De-carbonizing agricutlure
Tim Hammerich
News Reporter
When it comes to decarbonizing supply chains, there seems to be a lot more happening in other industries than there is in agriculture. One potential reason for this, says The Breakthrough Institute’s Alex Smith, is that people still think of agriculture in the pastoral way it looked 100 years ago, not the industrial way it operates today.

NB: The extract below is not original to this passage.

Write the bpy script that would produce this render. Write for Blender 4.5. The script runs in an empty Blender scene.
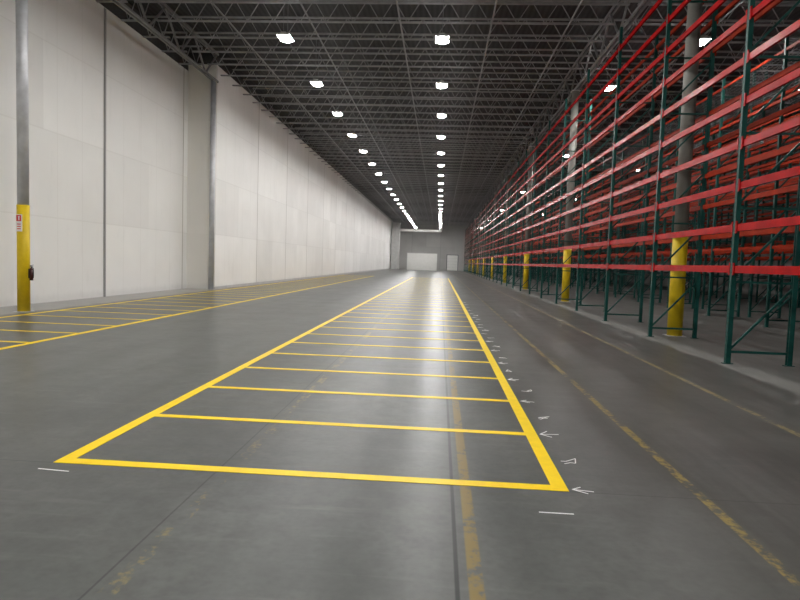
import bpy, math, random
from mathutils import Vector, Matrix
random.seed(4)
scene = bpy.context.scene
COL = scene.collection

# ------------------------------------------------------------------ helpers
def setin(node, name, val):
    if name in node.inputs:
        node.inputs[name].default_value = val

class NT:
    def __init__(self, name):
        self.m = bpy.data.materials.new(name)
        self.m.use_nodes = True
        self.t = self.m.node_tree
        self.b = self.t.nodes["Principled BSDF"]
        self.tc = self.t.nodes.new("ShaderNodeTexCoord")
    def link(self, a, b): self.t.links.new(a, b)
    def math(self, op, a, b=None, c=None, clamp=False):
        n = self.t.nodes.new("ShaderNodeMath"); n.operation = op; n.use_clamp = clamp
        for i, v in enumerate((a, b, c)):
            if v is None: continue
            if isinstance(v, (int, float)): n.inputs[i].default_value = v
            else: self.link(v, n.inputs[i])
        return n.outputs[0]
    def xyz(self):
        s = self.t.nodes.new("ShaderNodeSeparateXYZ")
        self.link(self.tc.outputs["Object"], s.inputs[0])
        return s.outputs[0], s.outputs[1], s.outputs[2]
    def noise(self, scale, detail=4, rough=0.6, sc=(1, 1, 1)):
        mp = self.t.nodes.new("ShaderNodeMapping")
        mp.inputs["Scale"].default_value = sc
        self.link(self.tc.outputs["Object"], mp.inputs[0])
        n = self.t.nodes.new("ShaderNodeTexNoise")
        n.inputs["Scale"].default_value = scale
        n.inputs["Detail"].default_value = detail
        n.inputs["Roughness"].default_value = rough
        self.link(mp.outputs[0], n.inputs["Vector"])
        return n.outputs[0]
    def ramp(self, f, a, b):
        n = self.t.nodes.new("ShaderNodeMapRange"); n.interpolation_type = 'SMOOTHSTEP'
        self.link(f, n.inputs[0]); n.inputs[1].default_value = a; n.inputs[2].default_value = b
        return n.outputs[0]
    def lin(self, f, a, b, c, d):
        n = self.t.nodes.new("ShaderNodeMapRange")
        self.link(f, n.inputs[0])
        for i, v in enumerate((a, b, c, d)): n.inputs[i+1].default_value = v
        return n.outputs[0]
    def mix(self, f, a, b):
        n = self.t.nodes.new("ShaderNodeMixRGB")
        if isinstance(f, (int, float)): n.inputs[0].default_value = f
        else: self.link(f, n.inputs[0])
        for i, v in ((1, a), (2, b)):
            if isinstance(v, tuple): n.inputs[i].default_value = (*v, 1)
            else: self.link(v, n.inputs[i])
        return n.outputs[0]
    def band(self, x, c, w, soft=0.01):
        d = self.math('ABSOLUTE', self.math('SUBTRACT', x, c))
        return self.math('SUBTRACT', 1.0, self.ramp(d, w - soft, w + soft))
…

Smith… “It's things like improved mechanical equipment. The DOE is focusing on batteries for GM and Ford, you can do the same thing and get, like, John Deere have a whole different sort of set of technologies and yeah, there's a lot of pathways there. How do you make fertilizer without a ton of natural gas is a big question. How do you do that at scale? And I think like right now, the, for the world and for the future of agricultural abundance, we're gonna need to be able to add nutrients into soil and doing that in a way that's not reliant on fossil fuels and like the sort of fossil fuel infrastructure that we've had for the last century is probably gonna be a really important thing for the federal government and for sort of public research all over the world to sort of tackle. Producing ammonia without natural gas is a huge problem, and it's one that we can do, but we can't do it with any kind of scale or sort of cost efficiency.”
These things can happen, but it will require seeing agriculture in a similar way to how we see energy and other industries.